> **EXERCISE PROMPT**
Copy out lines with the word "pixels" from the material that follows.

> **RECORDED INFORMATION**
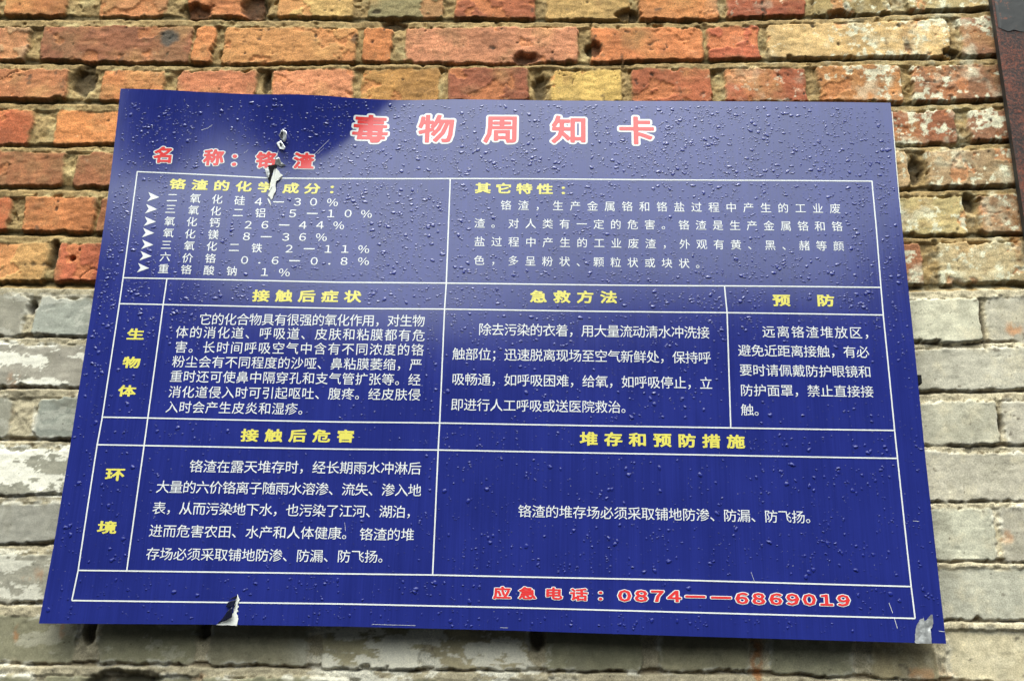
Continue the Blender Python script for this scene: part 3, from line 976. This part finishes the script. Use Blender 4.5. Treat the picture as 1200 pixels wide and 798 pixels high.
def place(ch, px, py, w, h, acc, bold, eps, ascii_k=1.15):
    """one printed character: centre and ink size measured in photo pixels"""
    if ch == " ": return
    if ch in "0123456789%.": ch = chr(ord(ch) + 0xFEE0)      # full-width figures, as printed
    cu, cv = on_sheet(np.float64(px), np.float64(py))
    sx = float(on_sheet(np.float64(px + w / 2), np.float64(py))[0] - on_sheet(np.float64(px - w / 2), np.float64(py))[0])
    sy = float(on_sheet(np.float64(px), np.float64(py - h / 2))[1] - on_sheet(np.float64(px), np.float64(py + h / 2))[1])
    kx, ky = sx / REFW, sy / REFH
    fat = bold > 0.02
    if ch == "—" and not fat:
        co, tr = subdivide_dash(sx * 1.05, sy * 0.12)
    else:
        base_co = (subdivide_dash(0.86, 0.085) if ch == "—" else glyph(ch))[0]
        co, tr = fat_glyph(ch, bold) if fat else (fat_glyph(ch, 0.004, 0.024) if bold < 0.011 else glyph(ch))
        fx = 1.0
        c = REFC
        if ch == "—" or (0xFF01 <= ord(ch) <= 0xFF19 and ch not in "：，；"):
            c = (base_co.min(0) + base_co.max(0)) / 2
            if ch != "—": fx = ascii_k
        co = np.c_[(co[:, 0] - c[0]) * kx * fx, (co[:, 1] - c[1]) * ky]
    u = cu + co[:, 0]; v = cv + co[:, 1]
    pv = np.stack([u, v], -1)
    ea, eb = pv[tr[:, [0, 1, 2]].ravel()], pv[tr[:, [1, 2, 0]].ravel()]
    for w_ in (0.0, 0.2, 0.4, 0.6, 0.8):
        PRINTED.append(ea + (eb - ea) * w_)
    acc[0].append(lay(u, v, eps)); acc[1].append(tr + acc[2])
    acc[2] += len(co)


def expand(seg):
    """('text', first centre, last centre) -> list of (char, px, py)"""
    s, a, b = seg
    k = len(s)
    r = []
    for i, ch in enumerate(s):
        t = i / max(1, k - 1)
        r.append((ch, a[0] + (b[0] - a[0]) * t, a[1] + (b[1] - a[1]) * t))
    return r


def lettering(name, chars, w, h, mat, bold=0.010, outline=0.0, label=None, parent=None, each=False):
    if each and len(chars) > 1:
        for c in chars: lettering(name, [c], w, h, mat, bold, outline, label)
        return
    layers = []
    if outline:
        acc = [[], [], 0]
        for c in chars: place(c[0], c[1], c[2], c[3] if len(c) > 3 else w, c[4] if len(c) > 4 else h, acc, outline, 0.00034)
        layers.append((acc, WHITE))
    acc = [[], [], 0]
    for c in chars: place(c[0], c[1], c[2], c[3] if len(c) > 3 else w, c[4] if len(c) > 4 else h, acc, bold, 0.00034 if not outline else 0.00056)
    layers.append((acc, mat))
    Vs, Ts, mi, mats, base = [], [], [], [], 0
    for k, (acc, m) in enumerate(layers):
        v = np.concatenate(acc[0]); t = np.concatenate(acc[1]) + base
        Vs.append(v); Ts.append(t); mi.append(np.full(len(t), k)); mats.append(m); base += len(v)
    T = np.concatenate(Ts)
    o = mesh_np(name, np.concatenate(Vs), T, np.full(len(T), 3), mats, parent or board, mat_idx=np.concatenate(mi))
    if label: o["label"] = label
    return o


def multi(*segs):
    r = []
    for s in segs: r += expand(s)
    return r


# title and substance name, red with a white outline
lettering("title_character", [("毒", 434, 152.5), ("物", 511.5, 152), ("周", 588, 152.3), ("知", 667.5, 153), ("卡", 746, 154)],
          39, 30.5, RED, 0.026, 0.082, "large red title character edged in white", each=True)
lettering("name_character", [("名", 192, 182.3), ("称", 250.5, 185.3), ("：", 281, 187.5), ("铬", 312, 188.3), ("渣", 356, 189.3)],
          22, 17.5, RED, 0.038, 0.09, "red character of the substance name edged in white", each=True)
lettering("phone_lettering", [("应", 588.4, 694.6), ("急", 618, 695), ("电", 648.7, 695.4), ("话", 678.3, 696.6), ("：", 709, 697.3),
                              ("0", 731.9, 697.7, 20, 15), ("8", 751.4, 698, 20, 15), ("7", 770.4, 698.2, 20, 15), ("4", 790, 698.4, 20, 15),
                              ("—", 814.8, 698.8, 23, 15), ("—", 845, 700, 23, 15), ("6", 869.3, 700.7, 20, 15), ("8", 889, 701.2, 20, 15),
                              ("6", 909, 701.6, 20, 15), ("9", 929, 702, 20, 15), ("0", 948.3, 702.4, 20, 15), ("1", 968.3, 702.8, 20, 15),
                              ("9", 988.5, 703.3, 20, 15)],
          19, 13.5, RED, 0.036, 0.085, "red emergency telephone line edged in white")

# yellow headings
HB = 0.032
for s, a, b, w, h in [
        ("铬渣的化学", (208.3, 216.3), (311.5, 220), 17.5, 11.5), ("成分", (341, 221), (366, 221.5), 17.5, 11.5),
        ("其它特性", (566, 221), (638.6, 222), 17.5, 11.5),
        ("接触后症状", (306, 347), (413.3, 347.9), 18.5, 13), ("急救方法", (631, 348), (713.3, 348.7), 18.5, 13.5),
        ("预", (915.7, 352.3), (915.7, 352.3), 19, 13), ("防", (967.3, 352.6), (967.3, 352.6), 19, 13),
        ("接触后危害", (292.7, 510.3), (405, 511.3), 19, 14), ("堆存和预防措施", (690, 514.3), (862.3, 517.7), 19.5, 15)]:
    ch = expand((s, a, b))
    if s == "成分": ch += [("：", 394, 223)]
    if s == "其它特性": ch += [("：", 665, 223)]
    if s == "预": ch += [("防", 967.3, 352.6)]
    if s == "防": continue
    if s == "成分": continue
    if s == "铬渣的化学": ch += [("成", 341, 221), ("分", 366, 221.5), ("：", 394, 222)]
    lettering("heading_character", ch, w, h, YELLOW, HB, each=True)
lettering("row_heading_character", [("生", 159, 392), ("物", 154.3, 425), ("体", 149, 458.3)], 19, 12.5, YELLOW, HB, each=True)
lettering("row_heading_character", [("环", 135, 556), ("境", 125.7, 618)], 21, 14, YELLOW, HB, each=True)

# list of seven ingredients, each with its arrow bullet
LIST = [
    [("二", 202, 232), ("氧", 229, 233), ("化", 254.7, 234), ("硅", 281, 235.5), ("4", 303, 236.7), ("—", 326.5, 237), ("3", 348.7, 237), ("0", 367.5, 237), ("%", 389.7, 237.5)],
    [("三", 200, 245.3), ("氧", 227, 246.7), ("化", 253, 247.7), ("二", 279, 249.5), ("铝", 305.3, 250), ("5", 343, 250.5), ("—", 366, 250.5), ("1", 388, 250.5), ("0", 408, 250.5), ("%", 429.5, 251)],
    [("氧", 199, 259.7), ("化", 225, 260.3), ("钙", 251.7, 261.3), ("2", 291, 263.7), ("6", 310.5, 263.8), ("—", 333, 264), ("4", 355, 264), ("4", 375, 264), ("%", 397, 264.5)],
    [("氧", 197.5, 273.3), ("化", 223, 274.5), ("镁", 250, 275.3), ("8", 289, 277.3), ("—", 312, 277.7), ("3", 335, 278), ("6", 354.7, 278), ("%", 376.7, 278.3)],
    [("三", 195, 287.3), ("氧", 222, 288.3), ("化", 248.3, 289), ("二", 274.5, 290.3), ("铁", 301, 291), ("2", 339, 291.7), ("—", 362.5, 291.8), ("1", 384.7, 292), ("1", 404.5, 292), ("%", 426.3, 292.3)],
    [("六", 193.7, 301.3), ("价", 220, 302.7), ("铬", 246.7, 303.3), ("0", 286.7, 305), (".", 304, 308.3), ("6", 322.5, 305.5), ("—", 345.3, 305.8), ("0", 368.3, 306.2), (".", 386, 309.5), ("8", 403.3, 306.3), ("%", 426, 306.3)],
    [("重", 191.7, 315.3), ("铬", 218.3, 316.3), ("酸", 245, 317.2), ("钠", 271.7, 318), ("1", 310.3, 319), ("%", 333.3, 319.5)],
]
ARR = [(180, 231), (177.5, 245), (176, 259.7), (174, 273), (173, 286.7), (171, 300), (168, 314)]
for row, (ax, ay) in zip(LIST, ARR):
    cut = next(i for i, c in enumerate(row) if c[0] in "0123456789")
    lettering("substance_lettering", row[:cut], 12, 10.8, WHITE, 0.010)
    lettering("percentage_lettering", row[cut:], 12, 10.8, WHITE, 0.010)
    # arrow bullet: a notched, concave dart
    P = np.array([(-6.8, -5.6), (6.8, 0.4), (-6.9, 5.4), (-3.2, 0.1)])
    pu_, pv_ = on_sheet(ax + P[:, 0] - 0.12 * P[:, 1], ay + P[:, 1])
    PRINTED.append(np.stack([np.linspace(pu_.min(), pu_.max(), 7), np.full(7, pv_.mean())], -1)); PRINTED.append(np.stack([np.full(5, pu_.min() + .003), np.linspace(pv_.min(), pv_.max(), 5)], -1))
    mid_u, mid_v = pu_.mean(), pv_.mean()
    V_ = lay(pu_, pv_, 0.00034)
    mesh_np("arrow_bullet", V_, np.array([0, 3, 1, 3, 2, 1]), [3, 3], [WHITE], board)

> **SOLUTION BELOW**
Continue the Blender Python script for this scene: part 3, from line 976. This part finishes the script. Use Blender 4.5. Treat the picture as 1200 pixels wide and 798 pixels high.
    """one printed character: centre and ink size measured in photo pixels"""